(Entries with scene source code)
-*-
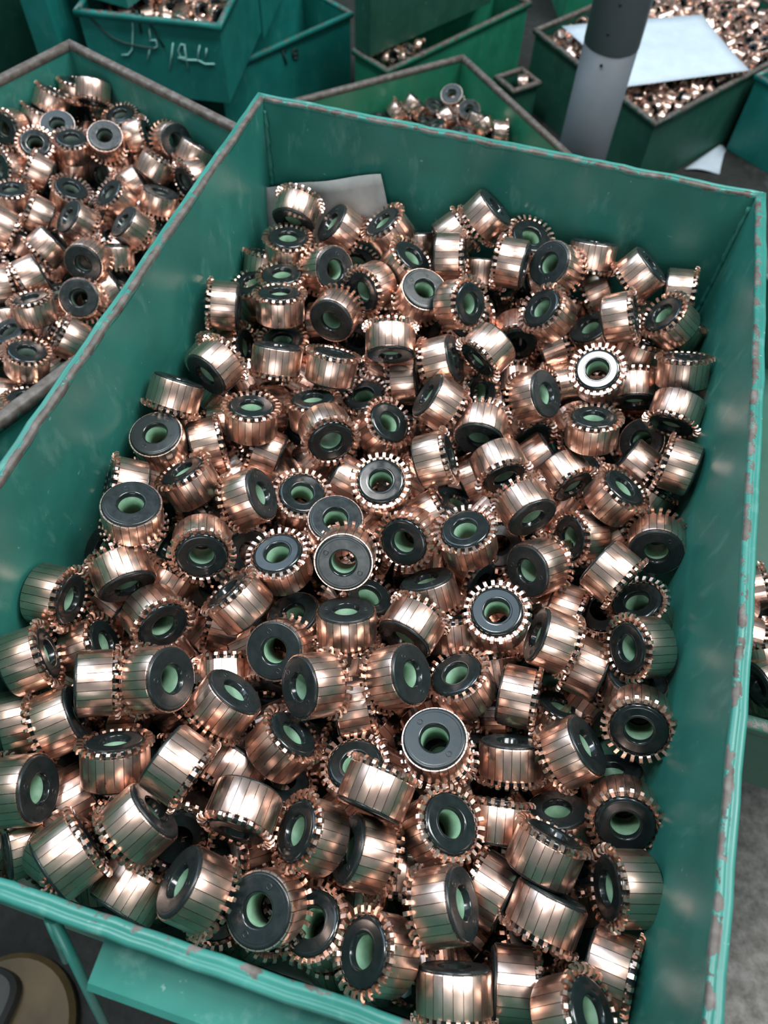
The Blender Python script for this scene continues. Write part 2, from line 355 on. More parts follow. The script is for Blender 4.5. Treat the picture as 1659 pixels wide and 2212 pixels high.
# ------------------------------------------------------------------ pole, papers, floor pieces
pole = thing('steel_pole', 'grey round pole rising between the rear crates and the white sheet', 'pole', (.199, .62, 0))
bm = bmesh.new(); add_lathe(bm, [(.0345, .272), (.0345, 1.3), (.031, 1.3), (.031, .272)], 48); link_mesh('upper_tube', bm, PIPE, pole)
bm = bmesh.new(); add_lathe(bm, [(.0338, 0), (.0338, .2715), (.030, .2715), (.030, 0)], 48); link_mesh('lower_sleeve', bm, PIPE2, pole)
for (q, z) in [(-1.619, 0.328), (-1.76, 0.295), (-1.718, 0.259)]:
    bm = bmesh.new(); d = Vector((math.cos(q), math.sin(q), 0))
    r = .0345 if z > .272 else .0338
    add_tube(bm, [d*(r-.002)+Vector((0, 0, z)), d*(r+.0012)+Vector((0, 0, z))], .0021, 10); link_mesh('screw', bm, BOLT, pole)
def sheet(name, c4, nx, ny, fz, thick, m_, label):
    bm = bmesh.new(); P = [Vector(p) for p in c4]; G = {}
    for s in (0, 1):
        for i in range(nx+1):
            for j in range(ny+1):
                u, v = i/nx, j/ny
                p = P[0]*(1-u)*(1-v)+P[1]*u*(1-v)+P[2]*u*v+P[3]*(1-u)*v
                nn = (P[1]-P[0]).cross(P[3]-P[0]).normalized()
                p = p + nn*fz(u, v) + nn*(thick if s else 0)
                G[s, i, j] = bm.verts.new(p)
    for i in range(nx):
        for j in range(ny):
            bm.faces.new((G[0, i, j], G[0, i, j+1], G[0, i+1, j+1], G[0, i+1, j])).smooth = True
            bm.faces.new((G[1, i, j], G[1, i+1, j], G[1, i+1, j+1], G[1, i, j+1])).smooth = True
    for i in range(nx):
        bm.faces.new((G[0, i, 0], G[0, i+1, 0], G[1, i+1, 0], G[1, i, 0])); bm.faces.new((G[0, i, ny], G[1, i, ny], G[1, i+1, ny], G[0, i+1, ny]))
    for j in range(ny):
        bm.faces.new((G[0, 0, j], G[1, 0, j], G[1, 0, j+1], G[0, 0, j+1])); bm.faces.new((G[0, nx, j], G[0, nx, j+1], G[1, nx, j+1], G[1, nx, j]))
    bmesh.ops.recalc_face_normals(bm, faces=bm.faces)
    return tag(link_mesh(name, bm, m_), label, 'paper')
sheet('paper_sheet', [(0.2356, 0.7847, 0.137), (0.4142, 0.8973, 0.137), (0.3328, 1.0533, 0.137), (0.117, 0.9252, 0.137)], 12, 8, lambda u, v: .004*math.sin(3*u+1)*math.sin(2.5*v), .0004, PAPER, 'white paper sheet lying over the heap in the far crate')
sheet('paper_sheet', [(0.3682, 0.8301, 0.002), (0.4257, 0.8393, 0.002), (0.4372, 0.9137, 0.002), (0.42, 0.9161, 0.002)], 6, 6, lambda u, v: .003*math.sin(4*u+v), .0004, PAPER, 'white paper scrap on the floor in front of the far crate')
sheet('paper_scrap', [(0.2103, -0.4169, 0.412), (0.215, -0.4166, 0.412), (0.214, -0.4135, 0.416), (0.2124, -0.4147, 0.416)], 4, 4, lambda u, v: .0012*math.sin(4*u), .0003, PAPER, 'tiny white paper scrap between commutators near the front rim')
sheet('grey_card', [(0.0067, -0.016, 0.3955), (0.0938, -0.02, 0.4303), (0.0816, -0.0125, 0.4704), (0.0036, -0.0125, 0.4448)], 16, 6, lambda u, v: .006*math.exp(-((u-.12)/.16)**2)*(1-.5*v)+.0015*math.sin(9*u+3*v), .0005, CARD, 'crumpled grey card standing in the back left corner of the large crate')

base = thing('floor_machine', 'ochre and dark grey machine base on the floor, front left', 'machine', (-0.065, -0.522, 0.0))
bm = bmesh.new(); add_lathe(bm, [(.001, 0), (.050, 0), (.053, .005), (.053, .011), (.049, .016), (.001, .016)], 40, smooth=False, closed=False)
link_mesh('ochre_flange', bm, OCHRE, base)
bm = bmesh.new(); rows = []
for (s, z) in ((.027, .014), (.027, .028), (.024, .033), (.018, .035)):
    rows.append([bm.verts.new((-.026+math.copysign(abs(math.cos(q))**.6, math.cos(q))*s, .010+math.copysign(abs(math.sin(q))**.6, math.sin(q))*s, z)) for q in np.linspace(.05, 2*PI+.05, 40, endpoint=False)])
for p, q in zip(rows, rows[1:]):
    for k in range(40): bm.faces.new((p[k], p[(k+1) % 40], q[(k+1) % 40], q[k]))
bm.faces.new(rows[-1]); bm.faces.new(rows[0][::-1]); link_mesh('motor_block', bm, RUBBER, base)

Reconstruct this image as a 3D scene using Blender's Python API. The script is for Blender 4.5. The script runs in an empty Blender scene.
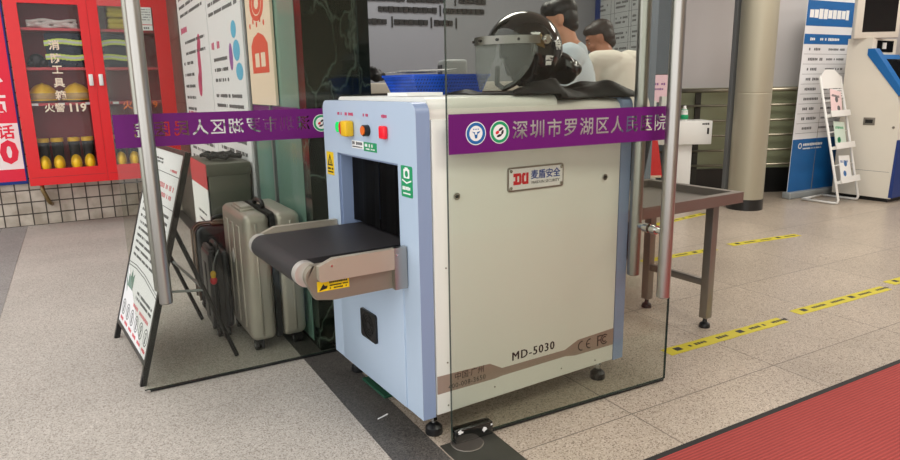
import bpy, bmesh, math, random
from mathutils import Vector, Matrix, Euler
random.seed(7)
S = bpy.context.scene
COL = S.collection
PI = math.pi
R = math.radians
TH = R(-2.9)                     # the building is turned a little against the scanner

# ------------------------------------------------------------------ camera
cam_d = bpy.data.cameras.new('camera'); cam = bpy.data.objects.new('camera', cam_d); COL.objects.link(cam)
yaw, pit, rol = 1.0088, -0.2162, -0.0164
fw = Vector((math.cos(yaw)*math.cos(pit), math.sin(yaw)*math.cos(pit), math.sin(pit)))
rt = Vector((math.sin(yaw), -math.cos(yaw), 0)); up = rt.cross(fw)
rt, up = rt*math.cos(rol)+up*math.sin(rol), -rt*math.sin(rol)+up*math.cos(rol)
cam.matrix_world = Matrix(((rt.x, up.x, -fw.x, -1.0123), (rt.y, up.y, -fw.y, -1.7959), (rt.z, up.z, -fw.z, 1.2135), (0, 0, 0, 1)))
cam_d.sensor_width = 36; cam_d.lens = 659.2/900*36; cam_d.clip_start = .02
S.camera = cam

# ------------------------------------------------------------------ world, lights, exposure
W = bpy.data.worlds.new('overcast'); S.world = W; W.use_nodes = True
bg = W.node_tree.nodes['Background']; bg.inputs[0].default_value = (1, .99, .975, 1); bg.inputs[1].default_value = 1.85
def area(name, loc, sx, sy, power, col=(1, 1, 1), rot=(0, 0, 0)):
    d = bpy.data.lights.new(name, 'AREA'); d.shape = 'RECTANGLE'; d.size = sx; d.size_y = sy; d.energy = power; d.color = col
    o = bpy.data.objects.new(name, d); COL.objects.link(o); o.location = loc; o.rotation_euler = rot
    return o
for i, (x, y) in enumerate(((1.2, -2.2), (4.2, -2.2), (7.2, -2.2), (1.5, 2.3), (4.2, .9), (7.2, .6))):
    area('unseen_ceiling_fill', (x, y, 3.16), 1.2, 1.2, 50, (1, .96, .89))  # unseen fill lights without fixtures, added under the ceiling to light the hall
S.view_settings.view_transform = 'Standard'; S.view_settings.look = 'None'
S.view_settings.exposure = 0; S.view_settings.gamma = 1; S.view_settings.use_curve_mapping = False
S.cycles.use_denoising = True
S.cycles.max_bounces = 10; S.cycles.transparent_max_bounces = 24; S.cycles.glossy_bounces = 5
S.cycles.sample_clamp_indirect = 6

# ------------------------------------------------------------------ materials
def lin(c):
    return tuple((v/12.92 if v <= .04045 else ((v+.055)/1.055)**2.4) for v in (x/255 for x in c)) + (1,)
def new_mat(name):
    m = bpy.data.materials.new(name); m.use_nodes = True; nt = m.node_tree
    return m, nt, nt.nodes, nt.links, nt.nodes['Principled BSDF']
def mat(name, c, rough=.5, metal=0, bump=0, bscale=200, vary=0, vscale=6, coat=0, sheen=0, emit=0, spec=.5, stretch=None):
    m, nt, N, L, p = new_mat(name)
    p.inputs['Base Color'].default_value = lin(c); p.inputs['Roughness'].default_value = rough; p.inputs['Metallic'].default_value = metal
    p.inputs['Coat Weight'].default_value = coat; p.inputs['Sheen Weight'].default_value = sheen; p.inputs['Specular IOR Level'].default_value = spec
    if emit: p.inputs['Emission Color'].default_value = lin(c); p.inputs['Emission Strength'].default_value = emit
    tc = N.new('ShaderNodeTexCoord'); src = tc.outputs['Object']
    if stretch:
        mp = N.new('ShaderNodeMapping'); mp.inputs['Scale'].default_value = stretch; L.new(src, mp.inputs[0]); src = mp.outputs[0]
    n = N.new('ShaderNodeTexNoise'); n.inputs['Scale'].default_value = vscale; n.inputs['Detail'].default_value = 4; L.new(src, n.inputs['Vector'])
    if vary:
        mx = N.new('ShaderNodeMix'); mx.data_type = 'RGBA'
        a = tuple(max(0, v*(1-vary)) for v in lin(c)[:3])+(1,); b = tuple(min(1, v*(1+vary)) for v in lin(c)[:3])+(1,)
        mx.inputs[6].default_value = a; mx.inputs[7].default_value = b; L.new(n.outputs[0], mx.inputs[0]); L.new(mx.outputs[2], p.inputs['Base Color'])
    if bump:
        n2 = N.new('ShaderNodeTexNoise'); n2.inputs['Scale'].default_value = bscale; L.new(src, n2.inputs['Vector'])
        b = N.new('ShaderNodeBump'); b.inputs['Strength'].default_value = bump; b.inputs['Distance'].default_value = .002
        L.new(n2.outputs[0], b.inputs['Height']); L.new(b.outputs[0], p.inputs['Normal'])
    return m
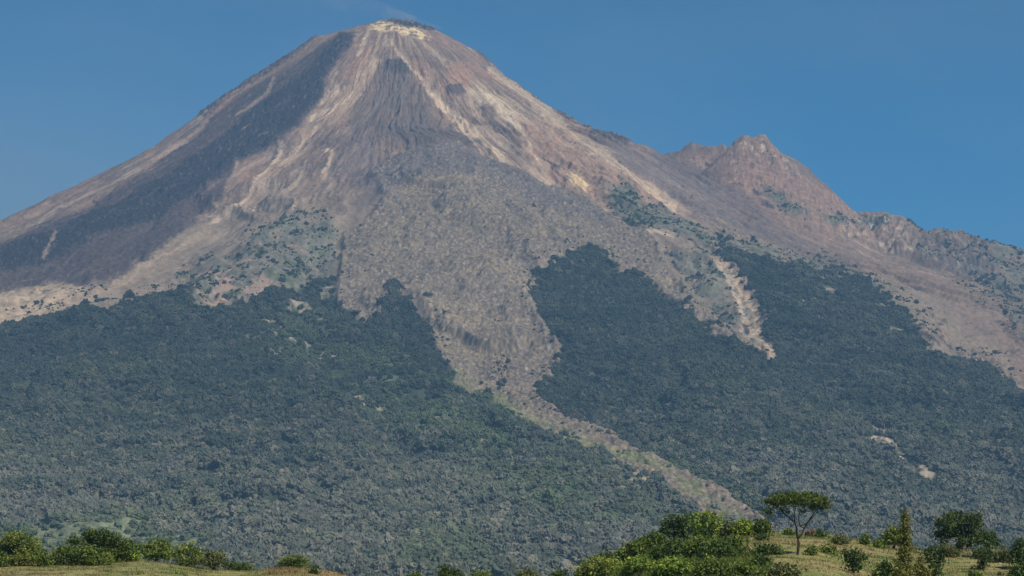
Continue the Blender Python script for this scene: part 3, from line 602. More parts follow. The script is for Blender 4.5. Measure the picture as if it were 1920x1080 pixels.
-*-
(WRITTEN REQUEST):
Word for word, restate the lines beginning with the one that has "Reconstruct this image" and ending with the one that has "TH = R(-2.9)". Keep both ends and skip any pictures.

(RESPONSE FOR THIS EXERCISE):
Reconstruct this image as a 3D scene using Blender's Python API. The script is for Blender 4.5. The script runs in an empty Blender scene.
import bpy, bmesh, math, random
from mathutils import Vector, Matrix, Euler
random.seed(7)
S = bpy.context.scene
COL = S.collection
PI = math.pi
R = math.radians
TH = R(-2.9)                     # the building is turned a little against the scanner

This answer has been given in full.